Comment Spam – Simple Mistakes

Get your comment spam here!

Get your comment spam here!

I so have to laugh.  We just took over a local website and I was in poking around.  Of course, it’s in my favorite format, WordPress, so I was right at home quickly.  I immediately noticed the amount of comment spam.

What is Comment Spam?

For those of you that don’t see blogs/websites as I do – and that’s probably most of you – what IS comment spam or blog spam?  Comment spam is the end result of automated campaigns for SEO purposes.  Short simple and sweet.

On Page SEO

All sites survive by their overall popularity on the web.  This is gauged by the actual on-page SEO elements including title, meta descriptions, arguably meta keywords, keyword phrases within the content, heading tag content, hyperlink content including the anchor text, pictures, picture placement, picture labeling and filenames, and more.  Needless to say, there’s a lot more to making a page “good” than just tapping out some drivel.  Honestly unless you’re in a zero competition niche, it’s hard to get a site ranked decently unless you DO have some clue what the search engines look for in your pages.

Off Page SEO

The second way is to what is called “off-page SEO”.  Off-page SEO refers to the things that are external to your site – links back to your site – links to your homepage and links to inner pages most often referred to as “deep linking”, directories that mention you, authority sites that have links to you,  Web 2.0 sites that refer back to your site, social networks, social bookmarks and more.

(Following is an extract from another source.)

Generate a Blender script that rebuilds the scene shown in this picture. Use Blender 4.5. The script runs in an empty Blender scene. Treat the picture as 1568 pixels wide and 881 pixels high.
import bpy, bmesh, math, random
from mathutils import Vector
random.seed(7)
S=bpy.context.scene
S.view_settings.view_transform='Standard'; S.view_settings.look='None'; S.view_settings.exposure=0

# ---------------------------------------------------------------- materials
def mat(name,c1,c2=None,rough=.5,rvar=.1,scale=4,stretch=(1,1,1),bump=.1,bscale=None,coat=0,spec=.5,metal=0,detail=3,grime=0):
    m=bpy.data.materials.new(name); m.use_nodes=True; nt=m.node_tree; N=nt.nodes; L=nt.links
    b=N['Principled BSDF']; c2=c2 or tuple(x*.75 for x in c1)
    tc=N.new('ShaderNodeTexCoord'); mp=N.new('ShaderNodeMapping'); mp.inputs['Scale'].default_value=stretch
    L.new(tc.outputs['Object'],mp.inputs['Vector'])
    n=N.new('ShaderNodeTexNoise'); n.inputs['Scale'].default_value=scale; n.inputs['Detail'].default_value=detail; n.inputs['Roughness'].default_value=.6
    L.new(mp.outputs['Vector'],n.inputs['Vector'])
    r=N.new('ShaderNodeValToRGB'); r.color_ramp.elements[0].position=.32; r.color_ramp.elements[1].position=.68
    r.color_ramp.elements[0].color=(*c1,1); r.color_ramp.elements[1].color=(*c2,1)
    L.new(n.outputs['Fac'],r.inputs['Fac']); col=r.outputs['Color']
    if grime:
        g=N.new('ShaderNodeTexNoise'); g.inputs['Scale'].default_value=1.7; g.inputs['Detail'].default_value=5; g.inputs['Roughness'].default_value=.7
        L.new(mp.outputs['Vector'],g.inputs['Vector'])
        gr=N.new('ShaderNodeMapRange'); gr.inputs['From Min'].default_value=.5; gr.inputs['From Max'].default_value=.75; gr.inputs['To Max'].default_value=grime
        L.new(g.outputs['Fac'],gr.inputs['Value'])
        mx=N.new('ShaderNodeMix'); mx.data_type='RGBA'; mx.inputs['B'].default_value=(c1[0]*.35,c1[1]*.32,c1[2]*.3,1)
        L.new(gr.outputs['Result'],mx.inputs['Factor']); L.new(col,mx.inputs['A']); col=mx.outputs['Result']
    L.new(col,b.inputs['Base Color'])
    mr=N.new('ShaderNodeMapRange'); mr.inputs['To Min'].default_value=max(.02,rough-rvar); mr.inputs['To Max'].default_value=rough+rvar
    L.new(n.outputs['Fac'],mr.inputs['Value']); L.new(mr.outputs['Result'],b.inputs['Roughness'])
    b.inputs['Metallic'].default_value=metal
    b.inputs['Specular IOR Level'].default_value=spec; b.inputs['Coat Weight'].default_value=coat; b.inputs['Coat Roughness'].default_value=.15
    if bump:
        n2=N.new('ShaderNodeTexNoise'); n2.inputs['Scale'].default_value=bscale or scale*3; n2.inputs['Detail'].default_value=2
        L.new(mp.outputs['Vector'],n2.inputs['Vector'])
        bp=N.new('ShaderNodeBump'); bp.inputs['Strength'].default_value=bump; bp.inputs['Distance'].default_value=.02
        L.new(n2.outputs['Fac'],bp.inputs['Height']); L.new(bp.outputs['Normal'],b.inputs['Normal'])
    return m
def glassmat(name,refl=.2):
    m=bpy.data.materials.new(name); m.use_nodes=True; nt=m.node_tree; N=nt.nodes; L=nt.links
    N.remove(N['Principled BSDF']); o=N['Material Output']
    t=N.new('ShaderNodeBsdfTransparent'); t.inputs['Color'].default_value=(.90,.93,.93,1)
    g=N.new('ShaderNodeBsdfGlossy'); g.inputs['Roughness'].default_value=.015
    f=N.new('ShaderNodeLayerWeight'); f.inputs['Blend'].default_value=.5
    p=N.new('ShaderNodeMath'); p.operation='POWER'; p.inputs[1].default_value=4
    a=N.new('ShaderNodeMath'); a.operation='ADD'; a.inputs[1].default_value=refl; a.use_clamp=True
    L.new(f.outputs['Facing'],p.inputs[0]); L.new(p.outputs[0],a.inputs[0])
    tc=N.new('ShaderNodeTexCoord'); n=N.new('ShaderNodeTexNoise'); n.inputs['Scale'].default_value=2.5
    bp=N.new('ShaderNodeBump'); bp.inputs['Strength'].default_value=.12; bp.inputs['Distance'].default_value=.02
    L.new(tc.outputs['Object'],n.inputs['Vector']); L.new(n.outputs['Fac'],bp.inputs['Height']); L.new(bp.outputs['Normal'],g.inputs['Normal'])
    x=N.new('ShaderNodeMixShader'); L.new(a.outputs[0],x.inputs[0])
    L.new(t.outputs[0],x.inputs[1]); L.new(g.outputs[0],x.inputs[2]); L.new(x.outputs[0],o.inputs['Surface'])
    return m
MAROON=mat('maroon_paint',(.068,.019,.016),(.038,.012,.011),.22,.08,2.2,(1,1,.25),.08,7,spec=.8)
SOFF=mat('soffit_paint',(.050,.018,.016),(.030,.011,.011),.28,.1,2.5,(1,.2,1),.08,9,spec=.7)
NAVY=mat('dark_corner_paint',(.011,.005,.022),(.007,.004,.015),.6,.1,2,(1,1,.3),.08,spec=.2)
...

One of the ways to get backlinks is commenting on forum pages.  In this case, there are about 500 comments sitting there in spam and trash. So the site apparently has GREAT exposure for some terms. That’s the great thing!  The bad thing is that it attracts the spammers – usually bots of some sort sent out by the spammers to automatically slap comments onto a page that allows commenting and most importantly with a backlink to their site.  THAT is the key.

Now, since we actually DO website SEO in Clayton NC, I have to make it clear that we understand why we see this stuff.  And there are automated tools to protect your blog/website from such comments.  These tools usually catch 95% of the stuff which makes a webmaster’s life easier.  And since we know how the SEO game works, we forgive these incursions into our sites – I suspect we’ve had our share of comments that were NOT deeply thought out on a page that we wanted a backlink from.

Ideally comments should be relevant to whatever is being discussed on the page, but bots have no conscience and even less understanding of what IS being discussed on a page – so the comments we normally see are irrelevant in pretty much all cases.  Honestly the irrelevance is NOT so bad when I see it, however…

If you’re going to spam, for crying out loud, DON’T misspell simple words, huh?

If you’re citing an acilrte or a publication…

Seven friends and I had dennir at…

I am dlntfiieey coming back and bringing my family with me.

For the love of GOD, man – check your spam, huh?  Seriously, if you’re not a native English-speaking spammer, run it through some sort of spell check.  I’ll forgive you for the rest 🙂  Might even let some of it get in there with decent spelling if it was even close to relevant or at least interesting!